Transcribe every line exactly and omit anything that is a picture.
*** Material for this exercise ***
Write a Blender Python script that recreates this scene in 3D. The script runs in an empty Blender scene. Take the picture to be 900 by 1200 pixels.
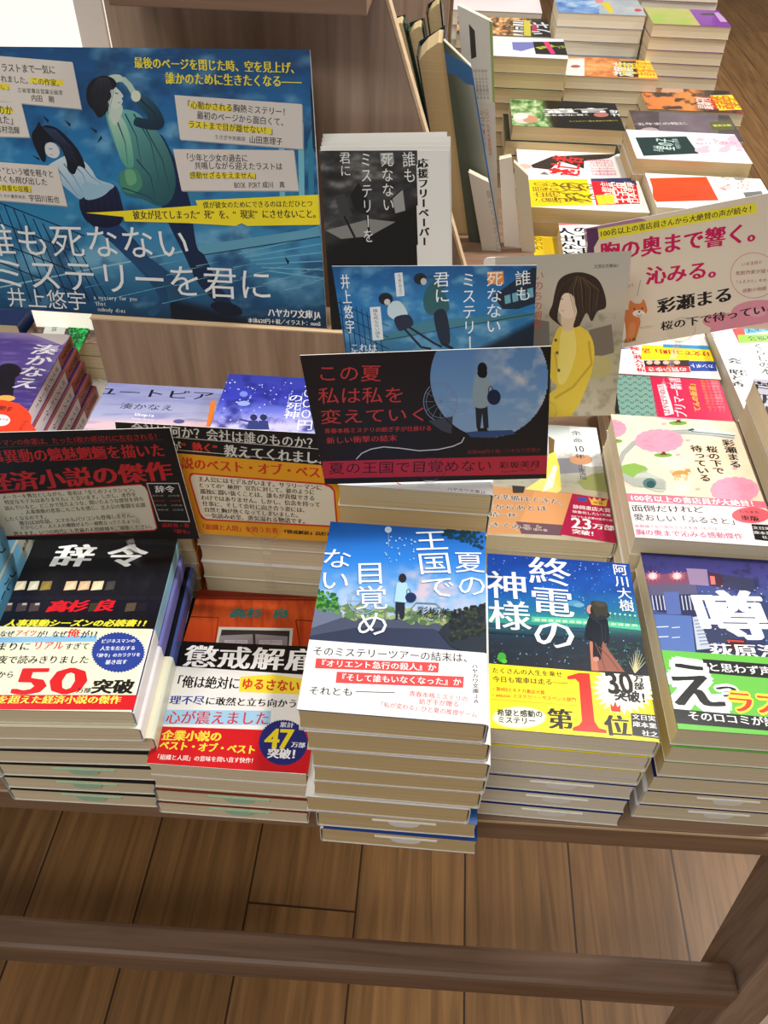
import bpy, math, random
import numpy as np
from mathutils import Vector, Matrix
from mathutils.geometry import tessellate_polygon

# ---------------------------------------------------------------- camera, world, light
scene = bpy.context.scene
COL = scene.collection
F_PX, PITCH, ROLL, YAW, CAM_Z = 966.0, math.radians(44.18), math.radians(1.5), math.radians(3.4), 1.305

def _rx(a): c, s = math.cos(a), math.sin(a); return np.array([[1, 0, 0], [0, c, -s], [0, s, c]])
def _rz(a): c, s = math.cos(a), math.sin(a); return np.array([[c, -s, 0], [s, c, 0], [0, 0, 1]])
RM = _rz(YAW) @ _rx(math.pi/2-PITCH) @ _rz(ROLL)
CP = np.array([0, 0, CAM_Z])
cam = bpy.data.cameras.new('camera'); cam.sensor_fit = 'VERTICAL'; cam.sensor_height = 36.0
cam.lens = F_PX/1200*36.0; cam.clip_start = 0.02
camo = bpy.data.objects.new('camera', cam); COL.objects.link(camo)
camo.matrix_world = Matrix.Translation(CP.tolist()) @ Matrix(RM.tolist()).to_4x4()
scene.camera = camo

scene.view_settings.view_transform = 'Standard'; scene.view_settings.look = 'None'
scene.view_settings.gamma = 1.0; scene.view_settings.use_curve_mapping = False
scene.view_settings.exposure = -0.12
w = bpy.data.worlds.new('shop_ambient'); scene.world = w; w.use_nodes = True
w.node_tree.nodes['Background'].inputs[0].default_value = (1.0, 0.955, 0.89, 1)
w.node_tree.nodes['Background'].inputs[1].default_value = 0.22

def area(name, loc, target, sx, sy, power, col=(1, .965, .92)):
    l = bpy.data.lights.new(name, 'AREA'); l.shape = 'RECTANGLE'; l.size = sx; l.size_y = sy
    l.energy = power; l.color = col
    o = bpy.data.objects.new(name, l); COL.objects.link(o); o.location = loc
    o.rotation_euler = (Vector(target)-Vector(loc)).to_track_quat('-Z', 'Y').to_euler()
    return o
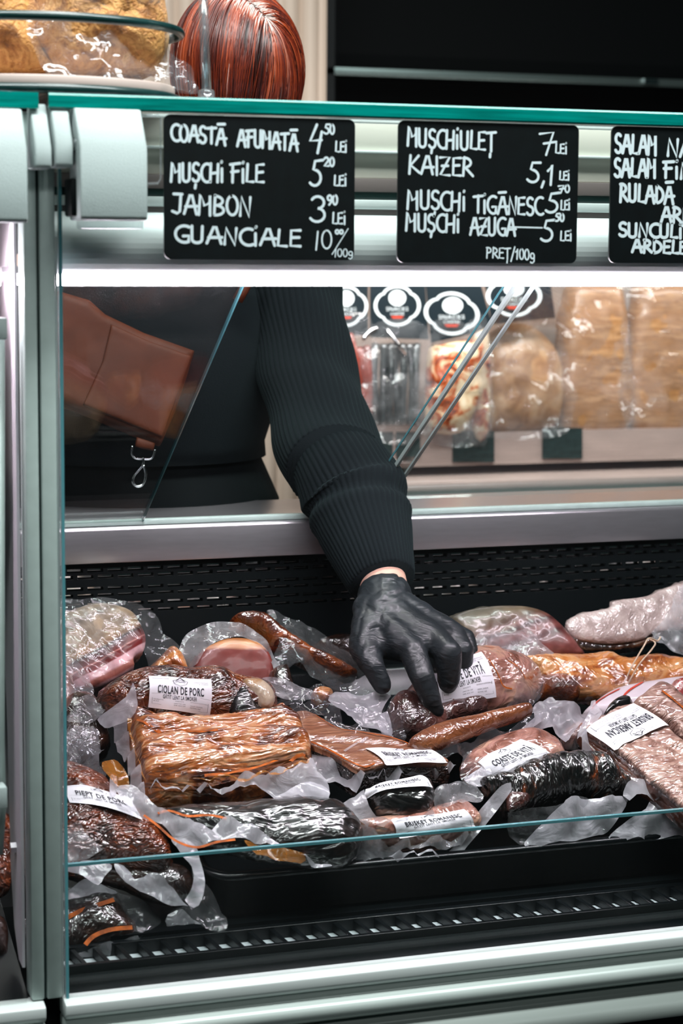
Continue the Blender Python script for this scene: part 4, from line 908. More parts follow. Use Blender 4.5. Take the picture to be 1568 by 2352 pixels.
sheet('film', t, F, [(150, 1672, .036), (180, 1664, .04), (215, 1672, .04), (228, 1700, .038), (226, 1730, .036), (200, 1735, .04), (160, 1720, .04)], MAT['filmc'], 0.012, ns=50, seed=41)
F = FR(250, 1870, 44, h=0.015)
t = pk('pork_breast', 'large brown shiny pork breast by the post, labelled PIEPT DE PORC', 'pork breast', F)
_, hp = lump('meat', t, F, [(100, 1755), (146, 1752), (190, 1764), (238, 1788), (262, 1815), (300, 1850), (335, 1878), (366, 1908), (388, 1942), (392, 1975), (372, 1992), (310, 1984), (240, 1980), (146, 1992), (100, 1990)], MAT['pork'], 0.036, 0.06, 0.02, 0.01, amp=0.004, ns=40, seed=42)
label(t, F, hp, [(144, 1804), (300, 1822), (328, 1880), (160, 1843)], 'PIEPT DE PORC', zl=0.004)
sheet('film', t, F, [(234, 1752, .03), (262, 1744, .03), (276, 1760, .03), (292, 1790, .03), (294, 1815, .03), (272, 1816, .03), (256, 1802, .032), (240, 1782, .034)], MAT['filmo'], 0.006, seed=43)
sheet('film', t, F, [(255, 1775, .036), (268, 1780, .036), (270, 1812, .036), (262, 1830, .036), (252, 1822, .038)], MAT['filmw'], 0.003, seed=44)
sheet('film', t, F, [(100, 1930, .03), (148, 1914, .034), (174, 1898, .036), (206, 1924, .036), (238, 1945, .034), (205, 1968, .03), (150, 1988, .026), (100, 1990, .02)], MAT['film'], 0.007, ns=40, seed=45)
# under the ribs ----------------------------------------------------------
F = FR(590, 1905, 40, h=0.012)
t = pk('charred_ribs', 'black charred piece with orange fat seams under the large rib slab', 'smoked meat', F)
lump('meat', t, F, [(352, 1868), (420, 1856), (520, 1850), (640, 1842), (742, 1840), (800, 1868), (832, 1912), (820, 1962), (780, 1988), (700, 1984), (600, 1972), (500, 1950), (420, 1925), (372, 1895)], MAT['charred'], 0.03, 0.04, 0.006, 0.008, amp=0.004, seed=46)
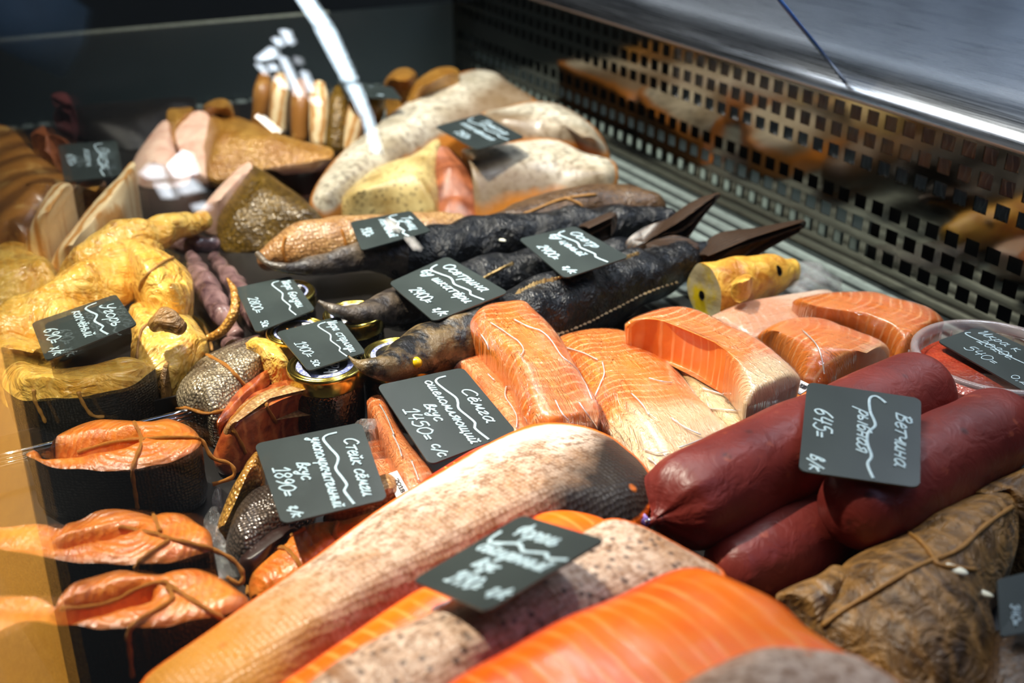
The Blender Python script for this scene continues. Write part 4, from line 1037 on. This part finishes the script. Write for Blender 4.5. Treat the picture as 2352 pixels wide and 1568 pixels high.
***
> [Answer in full]:
Write a Blender Python script that recreates this scene in 3D. The script runs in an empty Blender scene. Take the picture to be 900 by 1200 pixels.
import bpy, math, random
import numpy as np
from mathutils import Vector, Matrix
from mathutils.geometry import tessellate_polygon

# ---------------------------------------------------------------- camera, world, light
scene = bpy.context.scene
COL = scene.collection
F_PX, PITCH, ROLL, YAW, CAM_Z = 966.0, math.radians(44.18), math.radians(1.5), math.radians(3.4), 1.305

def _rx(a): c, s = math.cos(a), math.sin(a); return np.array([[1, 0, 0], [0, c, -s], [0, s, c]])
def _rz(a): c, s = math.cos(a), math.sin(a); return np.array([[c, -s, 0], [s, c, 0], [0, 0, 1]])
RM = _rz(YAW) @ _rx(math.pi/2-PITCH) @ _rz(ROLL)
CP = np.array([0, 0, CAM_Z])
cam = bpy.data.cameras.new('camera'); cam.sensor_fit = 'VERTICAL'; cam.sensor_height = 36.0
cam.lens = F_PX/1200*36.0; cam.clip_start = 0.02
camo = bpy.data.objects.new('camera', cam); COL.objects.link(camo)
camo.matrix_world = Matrix.Translation(CP.tolist()) @ Matrix(RM.tolist()).to_4x4()
scene.camera = camo

scene.view_settings.view_transform = 'Standard'; scene.view_settings.look = 'None'
scene.view_settings.gamma = 1.0; scene.view_settings.use_curve_mapping = False
scene.view_settings.exposure = -0.12
w = bpy.data.worlds.new('shop_ambient'); scene.world = w; w.use_nodes = True
w.node_tree.nodes['Background'].inputs[0].default_value = (1.0, 0.955, 0.89, 1)
w.node_tree.nodes['Background'].inputs[1].default_value = 0.22

def area(name, loc, target, sx, sy, power, col=(1, .965, .92)):
    l = bpy.data.lights.new(name, 'AREA'); l.shape = 'RECTANGLE'; l.size = sx; l.size_y = sy
    l.energy = power; l.color = col
    o = bpy.data.objects.new(name, l); COL.objects.link(o); o.location = loc
    o.rotation_euler = (Vector(target)-Vector(loc)).to_track_quat('-Z', 'Y').to_euler()
    return o
Continue the Blender Python script for this scene: part 4, from line 908. More parts follow. Use Blender 4.5. Take the picture to be 1568 by 2352 pixels.
sheet('film', t, F, [(150, 1672, .036), (180, 1664, .04), (215, 1672, .04), (228, 1700, .038), (226, 1730, .036), (200, 1735, .04), (160, 1720, .04)], MAT['filmc'], 0.012, ns=50, seed=41)
F = FR(250, 1870, 44, h=0.015)
t = pk('pork_breast', 'large brown shiny pork breast by the post, labelled PIEPT DE PORC', 'pork breast', F)
_, hp = lump('meat', t, F, [(100, 1755), (146, 1752), (190, 1764), (238, 1788), (262, 1815), (300, 1850), (335, 1878), (366, 1908), (388, 1942), (392, 1975), (372, 1992), (310, 1984), (240, 1980), (146, 1992), (100, 1990)], MAT['pork'], 0.036, 0.06, 0.02, 0.01, amp=0.004, ns=40, seed=42)
label(t, F, hp, [(144, 1804), (300, 1822), (328, 1880), (160, 1843)], 'PIEPT DE PORC', zl=0.004)
sheet('film', t, F, [(234, 1752, .03), (262, 1744, .03), (276, 1760, .03), (292, 1790, .03), (294, 1815, .03), (272, 1816, .03), (256, 1802, .032), (240, 1782, .034)], MAT['filmo'], 0.006, seed=43)
sheet('film', t, F, [(255, 1775, .036), (268, 1780, .036), (270, 1812, .036), (262, 1830, .036), (252, 1822, .038)], MAT['filmw'], 0.003, seed=44)
sheet('film', t, F, [(100, 1930, .03), (148, 1914, .034), (174, 1898, .036), (206, 1924, .036), (238, 1945, .034), (205, 1968, .03), (150, 1988, .026), (100, 1990, .02)], MAT['film'], 0.007, ns=40, seed=45)
# under the ribs ----------------------------------------------------------
F = FR(590, 1905, 40, h=0.012)
t = pk('charred_ribs', 'black charred piece with orange fat seams under the large rib slab', 'smoked meat', F)
lump('meat', t, F, [(352, 1868), (420, 1856), (520, 1850), (640, 1842), (742, 1840), (800, 1868), (832, 1912), (820, 1962), (780, 1988), (700, 1984), (600, 1972), (500, 1950), (420, 1925), (372, 1895)], MAT['charred'], 0.03, 0.04, 0.006, 0.008, amp=0.004, seed=46)
The Blender Python script for this scene continues. Write part 4, from line 1037 on. This part finishes the script. Write for Blender 4.5. Treat the picture as 2352 pixels wide and 1568 pixels high.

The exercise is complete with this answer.